**WRITTEN REQUEST**: All of the data below must be repeated exactly.

**STORED RECORDS**:

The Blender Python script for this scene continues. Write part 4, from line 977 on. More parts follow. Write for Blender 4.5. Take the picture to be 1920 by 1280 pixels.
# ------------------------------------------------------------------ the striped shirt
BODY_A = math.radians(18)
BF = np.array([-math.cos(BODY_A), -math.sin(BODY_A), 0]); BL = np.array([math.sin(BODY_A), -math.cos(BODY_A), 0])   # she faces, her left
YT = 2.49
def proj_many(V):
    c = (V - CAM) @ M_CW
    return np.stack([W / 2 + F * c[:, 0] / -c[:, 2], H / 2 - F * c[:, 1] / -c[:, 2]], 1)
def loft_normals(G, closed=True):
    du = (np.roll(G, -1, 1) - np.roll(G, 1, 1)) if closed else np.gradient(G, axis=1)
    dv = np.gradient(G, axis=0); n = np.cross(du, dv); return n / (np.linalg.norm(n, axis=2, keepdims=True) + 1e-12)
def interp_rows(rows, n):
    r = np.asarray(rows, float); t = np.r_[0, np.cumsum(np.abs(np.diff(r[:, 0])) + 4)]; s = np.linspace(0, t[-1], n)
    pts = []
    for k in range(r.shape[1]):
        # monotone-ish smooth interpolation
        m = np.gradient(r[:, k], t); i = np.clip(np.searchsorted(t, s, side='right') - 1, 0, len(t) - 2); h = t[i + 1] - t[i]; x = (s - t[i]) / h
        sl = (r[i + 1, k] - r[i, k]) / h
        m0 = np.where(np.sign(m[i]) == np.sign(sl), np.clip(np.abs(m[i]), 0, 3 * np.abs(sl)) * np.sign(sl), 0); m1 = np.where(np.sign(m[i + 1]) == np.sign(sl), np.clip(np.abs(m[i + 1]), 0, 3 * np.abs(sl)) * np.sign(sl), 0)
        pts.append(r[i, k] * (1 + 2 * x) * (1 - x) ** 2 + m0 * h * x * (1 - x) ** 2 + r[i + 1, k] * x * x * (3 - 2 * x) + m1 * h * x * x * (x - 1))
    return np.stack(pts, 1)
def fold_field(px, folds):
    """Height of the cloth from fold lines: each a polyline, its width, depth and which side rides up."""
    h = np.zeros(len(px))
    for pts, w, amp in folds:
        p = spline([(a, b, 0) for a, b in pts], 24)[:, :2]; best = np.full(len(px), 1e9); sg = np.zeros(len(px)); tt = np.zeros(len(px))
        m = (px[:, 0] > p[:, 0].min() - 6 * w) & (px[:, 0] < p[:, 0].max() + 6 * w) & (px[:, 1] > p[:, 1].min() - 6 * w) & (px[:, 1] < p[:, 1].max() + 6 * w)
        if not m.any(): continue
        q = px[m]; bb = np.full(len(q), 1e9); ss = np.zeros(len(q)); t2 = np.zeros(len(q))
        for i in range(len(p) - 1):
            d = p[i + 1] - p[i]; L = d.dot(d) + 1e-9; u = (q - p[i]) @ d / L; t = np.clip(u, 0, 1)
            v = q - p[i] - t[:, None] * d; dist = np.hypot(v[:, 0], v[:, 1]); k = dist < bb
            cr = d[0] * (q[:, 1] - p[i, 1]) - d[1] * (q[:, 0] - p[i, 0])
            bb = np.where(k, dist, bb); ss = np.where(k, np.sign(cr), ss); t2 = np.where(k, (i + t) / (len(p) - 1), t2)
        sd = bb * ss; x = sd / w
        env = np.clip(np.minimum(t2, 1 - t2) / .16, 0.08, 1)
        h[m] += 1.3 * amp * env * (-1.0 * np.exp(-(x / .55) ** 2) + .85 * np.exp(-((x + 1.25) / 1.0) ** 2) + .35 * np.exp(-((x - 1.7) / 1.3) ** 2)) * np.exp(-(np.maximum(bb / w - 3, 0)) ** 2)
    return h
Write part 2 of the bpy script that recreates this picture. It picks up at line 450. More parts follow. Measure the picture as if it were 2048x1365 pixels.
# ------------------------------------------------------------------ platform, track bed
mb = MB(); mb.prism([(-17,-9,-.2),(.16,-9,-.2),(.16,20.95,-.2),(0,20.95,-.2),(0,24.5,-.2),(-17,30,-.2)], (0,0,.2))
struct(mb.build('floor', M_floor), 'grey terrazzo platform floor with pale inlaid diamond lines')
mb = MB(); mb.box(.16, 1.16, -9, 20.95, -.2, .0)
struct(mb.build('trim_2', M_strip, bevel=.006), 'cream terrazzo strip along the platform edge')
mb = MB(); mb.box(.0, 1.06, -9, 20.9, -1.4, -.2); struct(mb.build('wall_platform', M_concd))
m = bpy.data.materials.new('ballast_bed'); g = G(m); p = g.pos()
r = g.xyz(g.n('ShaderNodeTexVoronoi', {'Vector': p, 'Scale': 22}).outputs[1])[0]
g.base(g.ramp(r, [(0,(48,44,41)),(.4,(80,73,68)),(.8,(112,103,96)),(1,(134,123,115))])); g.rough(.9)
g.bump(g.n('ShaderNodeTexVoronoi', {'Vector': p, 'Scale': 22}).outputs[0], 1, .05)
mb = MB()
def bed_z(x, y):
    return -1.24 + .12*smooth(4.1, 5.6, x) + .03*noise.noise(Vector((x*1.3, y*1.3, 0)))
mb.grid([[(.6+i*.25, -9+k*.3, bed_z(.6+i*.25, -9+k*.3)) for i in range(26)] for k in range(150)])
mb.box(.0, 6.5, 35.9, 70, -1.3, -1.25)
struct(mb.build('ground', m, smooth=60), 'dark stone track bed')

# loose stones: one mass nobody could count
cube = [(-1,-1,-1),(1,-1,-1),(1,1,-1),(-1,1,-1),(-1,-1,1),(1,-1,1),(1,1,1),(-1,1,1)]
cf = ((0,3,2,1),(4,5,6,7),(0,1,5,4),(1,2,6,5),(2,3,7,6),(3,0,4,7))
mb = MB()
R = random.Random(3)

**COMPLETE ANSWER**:
The Blender Python script for this scene continues. Write part 4, from line 977 on. More parts follow. Write for Blender 4.5. Take the picture to be 1920 by 1280 pixels.
# ------------------------------------------------------------------ the striped shirt
BODY_A = math.radians(18)
BF = np.array([-math.cos(BODY_A), -math.sin(BODY_A), 0]); BL = np.array([math.sin(BODY_A), -math.cos(BODY_A), 0])   # she faces, her left
YT = 2.49
def proj_many(V):
    c = (V - CAM) @ M_CW
    return np.stack([W / 2 + F * c[:, 0] / -c[:, 2], H / 2 - F * c[:, 1] / -c[:, 2]], 1)
def loft_normals(G, closed=True):
    du = (np.roll(G, -1, 1) - np.roll(G, 1, 1)) if closed else np.gradient(G, axis=1)
    dv = np.gradient(G, axis=0); n = np.cross(du, dv); return n / (np.linalg.norm(n, axis=2, keepdims=True) + 1e-12)
def interp_rows(rows, n):
    r = np.asarray(rows, float); t = np.r_[0, np.cumsum(np.abs(np.diff(r[:, 0])) + 4)]; s = np.linspace(0, t[-1], n)
    pts = []
    for k in range(r.shape[1]):
        # monotone-ish smooth interpolation
        m = np.gradient(r[:, k], t); i = np.clip(np.searchsorted(t, s, side='right') - 1, 0, len(t) - 2); h = t[i + 1] - t[i]; x = (s - t[i]) / h
        sl = (r[i + 1, k] - r[i, k]) / h
        m0 = np.where(np.sign(m[i]) == np.sign(sl), np.clip(np.abs(m[i]), 0, 3 * np.abs(sl)) * np.sign(sl), 0); m1 = np.where(np.sign(m[i + 1]) == np.sign(sl), np.clip(np.abs(m[i + 1]), 0, 3 * np.abs(sl)) * np.sign(sl), 0)
        pts.append(r[i, k] * (1 + 2 * x) * (1 - x) ** 2 + m0 * h * x * (1 - x) ** 2 + r[i + 1, k] * x * x * (3 - 2 * x) + m1 * h * x * x * (x - 1))
    return np.stack(pts, 1)
def fold_field(px, folds):
    """Height of the cloth from fold lines: each a polyline, its width, depth and which side rides up."""
    h = np.zeros(len(px))
    for pts, w, amp in folds:
        p = spline([(a, b, 0) for a, b in pts], 24)[:, :2]; best = np.full(len(px), 1e9); sg = np.zeros(len(px)); tt = np.zeros(len(px))
        m = (px[:, 0] > p[:, 0].min() - 6 * w) & (px[:, 0] < p[:, 0].max() + 6 * w) & (px[:, 1] > p[:, 1].min() - 6 * w) & (px[:, 1] < p[:, 1].max() + 6 * w)
        if not m.any(): continue
        q = px[m]; bb = np.full(len(q), 1e9); ss = np.zeros(len(q)); t2 = np.zeros(len(q))
        for i in range(len(p) - 1):
            d = p[i + 1] - p[i]; L = d.dot(d) + 1e-9; u = (q - p[i]) @ d / L; t = np.clip(u, 0, 1)
            v = q - p[i] - t[:, None] * d; dist = np.hypot(v[:, 0], v[:, 1]); k = dist < bb
            cr = d[0] * (q[:, 1] - p[i, 1]) - d[1] * (q[:, 0] - p[i, 0])
            bb = np.where(k, dist, bb); ss = np.where(k, np.sign(cr), ss); t2 = np.where(k, (i + t) / (len(p) - 1), t2)
        sd = bb * ss; x = sd / w
        env = np.clip(np.minimum(t2, 1 - t2) / .16, 0.08, 1)
        h[m] += 1.3 * amp * env * (-1.0 * np.exp(-(x / .55) ** 2) + .85 * np.exp(-((x + 1.25) / 1.0) ** 2) + .35 * np.exp(-((x - 1.7) / 1.3) ** 2)) * np.exp(-(np.maximum(bb / w - 3, 0)) ** 2)
    return h
Write part 2 of the bpy script that recreates this picture. It picks up at line 450. More parts follow. Measure the picture as if it were 2048x1365 pixels.
# ------------------------------------------------------------------ platform, track bed
mb = MB(); mb.prism([(-17,-9,-.2),(.16,-9,-.2),(.16,20.95,-.2),(0,20.95,-.2),(0,24.5,-.2),(-17,30,-.2)], (0,0,.2))
struct(mb.build('floor', M_floor), 'grey terrazzo platform floor with pale inlaid diamond lines')
mb = MB(); mb.box(.16, 1.16, -9, 20.95, -.2, .0)
struct(mb.build('trim_2', M_strip, bevel=.006), 'cream terrazzo strip along the platform edge')
mb = MB(); mb.box(.0, 1.06, -9, 20.9, -1.4, -.2); struct(mb.build('wall_platform', M_concd))
m = bpy.data.materials.new('ballast_bed'); g = G(m); p = g.pos()
r = g.xyz(g.n('ShaderNodeTexVoronoi', {'Vector': p, 'Scale': 22}).outputs[1])[0]
g.base(g.ramp(r, [(0,(48,44,41)),(.4,(80,73,68)),(.8,(112,103,96)),(1,(134,123,115))])); g.rough(.9)
g.bump(g.n('ShaderNodeTexVoronoi', {'Vector': p, 'Scale': 22}).outputs[0], 1, .05)
mb = MB()
def bed_z(x, y):
    return -1.24 + .12*smooth(4.1, 5.6, x) + .03*noise.noise(Vector((x*1.3, y*1.3, 0)))
mb.grid([[(.6+i*.25, -9+k*.3, bed_z(.6+i*.25, -9+k*.3)) for i in range(26)] for k in range(150)])
mb.box(.0, 6.5, 35.9, 70, -1.3, -1.25)
struct(mb.build('ground', m, smooth=60), 'dark stone track bed')

# loose stones: one mass nobody could count
cube = [(-1,-1,-1),(1,-1,-1),(1,1,-1),(-1,1,-1),(-1,-1,1),(1,-1,1),(1,1,1),(-1,1,1)]
cf = ((0,3,2,1),(4,5,6,7),(0,1,5,4),(1,2,6,5),(2,3,7,6),(3,0,4,7))
mb = MB()
R = random.Random(3)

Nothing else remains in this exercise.